You get this plaque commemorating the last four people executed at the prison in 1922...
Then you move further out into the work yards, where prisoners broke down rocks into gravel...
And you get this plaque to the fourteen leaders of the Easter 1916 events that were executed across five days in May...
See those two little squares about two rows of bricks above the corners of the door to the balcony? The little squares were a later add. Originally, timbers used for two separate gallows projected from those spots. The original design was for prisoners to be hanged outside the front door to the prison, two at a time.
Clearly, not the cheeriest of places. But wait. There's more. I mentioned that Kilmainham started as a generic jail, and only later became a political prison. Check out this graph from the museum...

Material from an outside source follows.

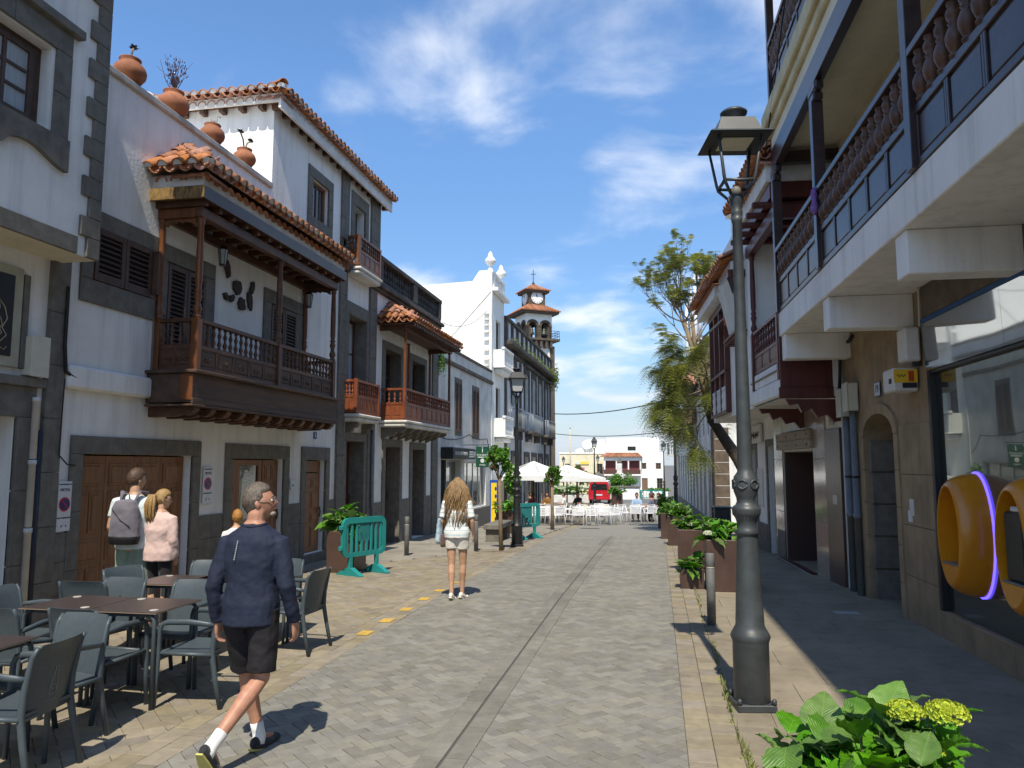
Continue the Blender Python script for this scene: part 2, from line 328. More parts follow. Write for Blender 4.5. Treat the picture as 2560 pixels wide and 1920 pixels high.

This shows the prison population (vertical access) by year (horizontal access) throughout the life of the prison. Notice that the political years, the last few on the right, aren't even close to the highest. The highest, by very, very far, are those three years in the middle.
What was unusual about those three years?
Potato famine.
People were starving, and so stealing food to survive or trying to get thrown in jail to survive (jail, at least, had a meal plan, however meager), and either way finding themselves at Kilmainham.
Sad to think there are those running around today who think we should go back to that. Personally, I like Kilmainham better as a movie set...
P.S. It took me awhile to figure this out, but this year is 2016, which means it's the 100th anniversary of the Easter Uprising. There's a lot happening in Dublin right now to commemorate that centennial. If I'd been paying more attention, I would've tried to see more of it.